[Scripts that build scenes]
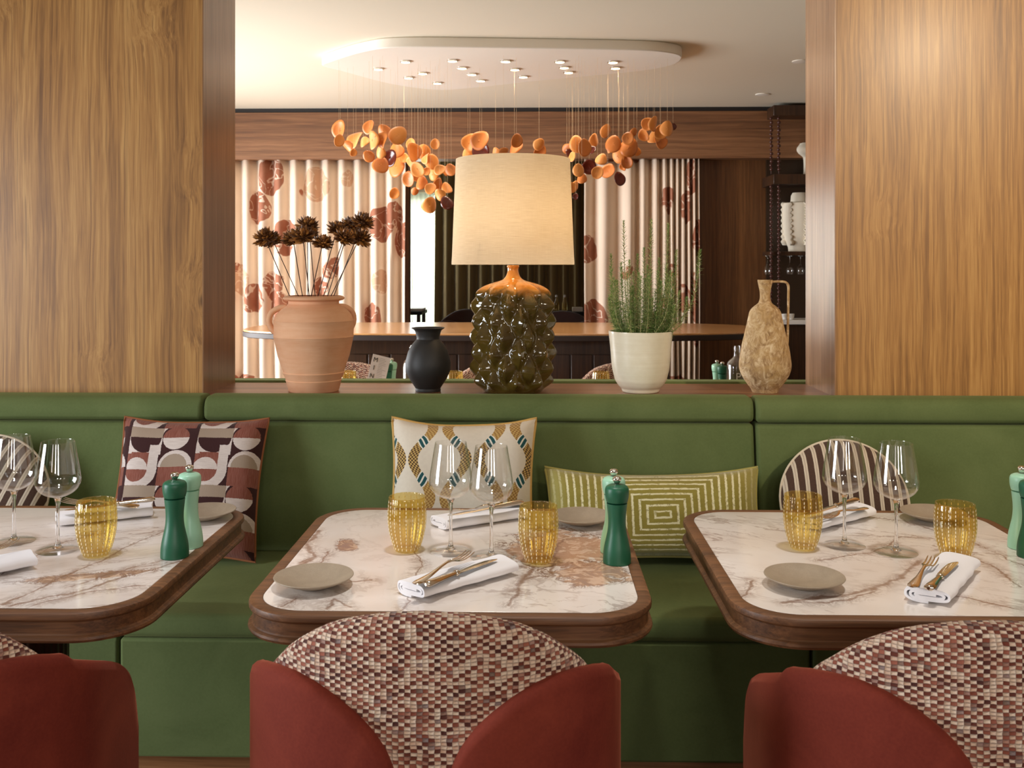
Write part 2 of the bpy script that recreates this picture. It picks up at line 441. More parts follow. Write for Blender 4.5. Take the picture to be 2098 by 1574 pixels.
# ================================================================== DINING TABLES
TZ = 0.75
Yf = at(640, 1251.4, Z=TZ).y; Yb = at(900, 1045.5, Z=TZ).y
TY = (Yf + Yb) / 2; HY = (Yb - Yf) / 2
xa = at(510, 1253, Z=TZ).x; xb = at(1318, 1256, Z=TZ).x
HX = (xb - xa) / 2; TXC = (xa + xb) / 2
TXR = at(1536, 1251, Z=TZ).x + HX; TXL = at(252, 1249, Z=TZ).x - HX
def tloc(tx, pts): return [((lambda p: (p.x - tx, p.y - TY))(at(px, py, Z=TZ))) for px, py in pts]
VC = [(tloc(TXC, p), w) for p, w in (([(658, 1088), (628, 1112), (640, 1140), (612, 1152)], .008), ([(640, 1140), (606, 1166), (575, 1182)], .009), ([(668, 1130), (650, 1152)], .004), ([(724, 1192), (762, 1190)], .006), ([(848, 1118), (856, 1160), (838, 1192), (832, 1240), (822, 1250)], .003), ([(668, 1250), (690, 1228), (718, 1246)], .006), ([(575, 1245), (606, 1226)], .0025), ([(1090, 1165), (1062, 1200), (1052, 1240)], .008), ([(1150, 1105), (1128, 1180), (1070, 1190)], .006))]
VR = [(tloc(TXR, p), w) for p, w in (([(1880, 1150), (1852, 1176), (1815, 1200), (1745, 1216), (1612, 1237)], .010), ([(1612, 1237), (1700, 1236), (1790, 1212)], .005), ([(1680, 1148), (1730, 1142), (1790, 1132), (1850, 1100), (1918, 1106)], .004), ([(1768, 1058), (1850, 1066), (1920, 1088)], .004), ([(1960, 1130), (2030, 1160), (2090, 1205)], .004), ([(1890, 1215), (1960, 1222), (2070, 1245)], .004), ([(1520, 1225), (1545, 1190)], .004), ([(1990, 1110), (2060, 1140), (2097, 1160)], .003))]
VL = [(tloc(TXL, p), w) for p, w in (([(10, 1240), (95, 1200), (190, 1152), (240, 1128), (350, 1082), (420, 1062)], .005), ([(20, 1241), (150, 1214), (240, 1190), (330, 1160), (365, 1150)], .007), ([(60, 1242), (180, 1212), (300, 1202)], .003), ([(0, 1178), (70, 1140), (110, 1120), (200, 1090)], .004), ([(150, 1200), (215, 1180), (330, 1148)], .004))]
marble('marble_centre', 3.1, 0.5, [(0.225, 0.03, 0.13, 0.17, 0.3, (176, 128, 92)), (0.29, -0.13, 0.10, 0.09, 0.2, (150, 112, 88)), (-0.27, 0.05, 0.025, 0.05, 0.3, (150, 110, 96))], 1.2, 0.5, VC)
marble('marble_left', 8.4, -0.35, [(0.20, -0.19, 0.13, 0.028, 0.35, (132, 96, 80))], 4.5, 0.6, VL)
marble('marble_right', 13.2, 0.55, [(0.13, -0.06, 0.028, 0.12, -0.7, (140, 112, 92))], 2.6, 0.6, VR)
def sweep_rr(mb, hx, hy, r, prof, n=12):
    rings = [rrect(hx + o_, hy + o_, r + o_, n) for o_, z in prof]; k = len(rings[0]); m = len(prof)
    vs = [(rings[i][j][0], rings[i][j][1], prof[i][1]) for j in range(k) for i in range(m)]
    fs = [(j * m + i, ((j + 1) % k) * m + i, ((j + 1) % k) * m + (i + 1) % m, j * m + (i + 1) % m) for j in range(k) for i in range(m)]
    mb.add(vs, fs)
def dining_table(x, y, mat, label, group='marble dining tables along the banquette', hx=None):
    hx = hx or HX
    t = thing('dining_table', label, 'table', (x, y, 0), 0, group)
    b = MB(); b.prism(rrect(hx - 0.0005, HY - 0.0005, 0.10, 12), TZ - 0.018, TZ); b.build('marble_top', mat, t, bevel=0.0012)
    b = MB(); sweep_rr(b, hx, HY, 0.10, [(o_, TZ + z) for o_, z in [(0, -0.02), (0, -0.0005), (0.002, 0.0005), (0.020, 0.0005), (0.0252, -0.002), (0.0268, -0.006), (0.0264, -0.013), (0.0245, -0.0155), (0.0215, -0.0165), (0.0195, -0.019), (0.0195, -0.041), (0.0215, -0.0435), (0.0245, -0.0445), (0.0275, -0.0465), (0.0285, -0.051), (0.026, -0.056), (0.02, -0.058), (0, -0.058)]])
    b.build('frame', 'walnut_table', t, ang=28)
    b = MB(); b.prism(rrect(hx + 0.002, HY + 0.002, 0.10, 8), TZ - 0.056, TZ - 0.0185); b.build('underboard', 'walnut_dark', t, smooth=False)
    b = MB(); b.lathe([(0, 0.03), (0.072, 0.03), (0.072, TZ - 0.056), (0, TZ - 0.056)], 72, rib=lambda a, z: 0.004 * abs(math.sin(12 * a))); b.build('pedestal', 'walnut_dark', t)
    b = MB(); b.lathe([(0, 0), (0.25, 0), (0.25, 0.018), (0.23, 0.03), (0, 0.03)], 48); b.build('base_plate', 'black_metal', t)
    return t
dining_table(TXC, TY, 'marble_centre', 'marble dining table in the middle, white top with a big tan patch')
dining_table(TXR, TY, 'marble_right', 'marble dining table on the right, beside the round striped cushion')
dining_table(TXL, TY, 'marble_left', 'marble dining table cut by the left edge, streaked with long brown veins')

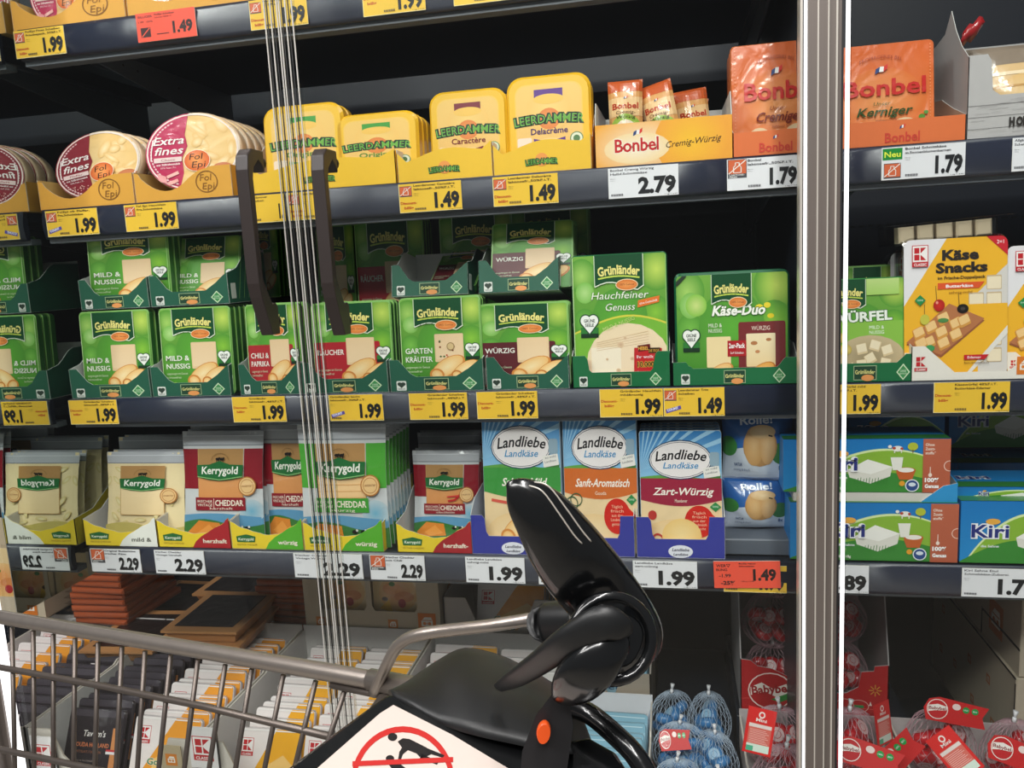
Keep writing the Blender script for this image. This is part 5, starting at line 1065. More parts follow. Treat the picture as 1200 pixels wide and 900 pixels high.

The problem >> Pictures in the records must not appear in the copy; transcribe everything else precisely.

Output of the task >>
Write part 2 of the bpy script that recreates this picture. It picks up at line 441. More parts follow. Write for Blender 4.5. Take the picture to be 2098 by 1574 pixels.
# ================================================================== DINING TABLES
TZ = 0.75
Yf = at(640, 1251.4, Z=TZ).y; Yb = at(900, 1045.5, Z=TZ).y
TY = (Yf + Yb) / 2; HY = (Yb - Yf) / 2
xa = at(510, 1253, Z=TZ).x; xb = at(1318, 1256, Z=TZ).x
HX = (xb - xa) / 2; TXC = (xa + xb) / 2
TXR = at(1536, 1251, Z=TZ).x + HX; TXL = at(252, 1249, Z=TZ).x - HX
def tloc(tx, pts): return [((lambda p: (p.x - tx, p.y - TY))(at(px, py, Z=TZ))) for px, py in pts]
VC = [(tloc(TXC, p), w) for p, w in (([(658, 1088), (628, 1112), (640, 1140), (612, 1152)], .008), ([(640, 1140), (606, 1166), (575, 1182)], .009), ([(668, 1130), (650, 1152)], .004), ([(724, 1192), (762, 1190)], .006), ([(848, 1118), (856, 1160), (838, 1192), (832, 1240), (822, 1250)], .003), ([(668, 1250), (690, 1228), (718, 1246)], .006), ([(575, 1245), (606, 1226)], .0025), ([(1090, 1165), (1062, 1200), (1052, 1240)], .008), ([(1150, 1105), (1128, 1180), (1070, 1190)], .006))]
VR = [(tloc(TXR, p), w) for p, w in (([(1880, 1150), (1852, 1176), (1815, 1200), (1745, 1216), (1612, 1237)], .010), ([(1612, 1237), (1700, 1236), (1790, 1212)], .005), ([(1680, 1148), (1730, 1142), (1790, 1132), (1850, 1100), (1918, 1106)], .004), ([(1768, 1058), (1850, 1066), (1920, 1088)], .004), ([(1960, 1130), (2030, 1160), (2090, 1205)], .004), ([(1890, 1215), (1960, 1222), (2070, 1245)], .004), ([(1520, 1225), (1545, 1190)], .004), ([(1990, 1110), (2060, 1140), (2097, 1160)], .003))]
VL = [(tloc(TXL, p), w) for p, w in (([(10, 1240), (95, 1200), (190, 1152), (240, 1128), (350, 1082), (420, 1062)], .005), ([(20, 1241), (150, 1214), (240, 1190), (330, 1160), (365, 1150)], .007), ([(60, 1242), (180, 1212), (300, 1202)], .003), ([(0, 1178), (70, 1140), (110, 1120), (200, 1090)], .004), ([(150, 1200), (215, 1180), (330, 1148)], .004))]
marble('marble_centre', 3.1, 0.5, [(0.225, 0.03, 0.13, 0.17, 0.3, (176, 128, 92)), (0.29, -0.13, 0.10, 0.09, 0.2, (150, 112, 88)), (-0.27, 0.05, 0.025, 0.05, 0.3, (150, 110, 96))], 1.2, 0.5, VC)
marble('marble_left', 8.4, -0.35, [(0.20, -0.19, 0.13, 0.028, 0.35, (132, 96, 80))], 4.5, 0.6, VL)
marble('marble_right', 13.2, 0.55, [(0.13, -0.06, 0.028, 0.12, -0.7, (140, 112, 92))], 2.6, 0.6, VR)
def sweep_rr(mb, hx, hy, r, prof, n=12):
    rings = [rrect(hx + o_, hy + o_, r + o_, n) for o_, z in prof]; k = len(rings[0]); m = len(prof)
    vs = [(rings[i][j][0], rings[i][j][1], prof[i][1]) for j in range(k) for i in range(m)]
    fs = [(j * m + i, ((j + 1) % k) * m + i, ((j + 1) % k) * m + (i + 1) % m, j * m + (i + 1) % m) for j in range(k) for i in range(m)]
    mb.add(vs, fs)
def dining_table(x, y, mat, label, group='marble dining tables along the banquette', hx=None):
    hx = hx or HX
    t = thing('dining_table', label, 'table', (x, y, 0), 0, group)
    b = MB(); b.prism(rrect(hx - 0.0005, HY - 0.0005, 0.10, 12), TZ - 0.018, TZ); b.build('marble_top', mat, t, bevel=0.0012)
    b = MB(); sweep_rr(b, hx, HY, 0.10, [(o_, TZ + z) for o_, z in [(0, -0.02), (0, -0.0005), (0.002, 0.0005), (0.020, 0.0005), (0.0252, -0.002), (0.0268, -0.006), (0.0264, -0.013), (0.0245, -0.0155), (0.0215, -0.0165), (0.0195, -0.019), (0.0195, -0.041), (0.0215, -0.0435), (0.0245, -0.0445), (0.0275, -0.0465), (0.0285, -0.051), (0.026, -0.056), (0.02, -0.058), (0, -0.058)]])
    b.build('frame', 'walnut_table', t, ang=28)
    b = MB(); b.prism(rrect(hx + 0.002, HY + 0.002, 0.10, 8), TZ - 0.056, TZ - 0.0185); b.build('underboard', 'walnut_dark', t, smooth=False)
    b = MB(); b.lathe([(0, 0.03), (0.072, 0.03), (0.072, TZ - 0.056), (0, TZ - 0.056)], 72, rib=lambda a, z: 0.004 * abs(math.sin(12 * a))); b.build('pedestal', 'walnut_dark', t)
    b = MB(); b.lathe([(0, 0), (0.25, 0), (0.25, 0.018), (0.23, 0.03), (0, 0.03)], 48); b.build('base_plate', 'black_metal', t)
    return t
dining_table(TXC, TY, 'marble_centre', 'marble dining table in the middle, white top with a big tan patch')
dining_table(TXR, TY, 'marble_right', 'marble dining table on the right, beside the round striped cushion')
dining_table(TXL, TY, 'marble_left', 'marble dining table cut by the left edge, streaked with long brown veins')

Keep writing the Blender script for this image. This is part 5, starting at line 1065. More parts follow. Treat the picture as 1200 pixels wide and 900 pixels high.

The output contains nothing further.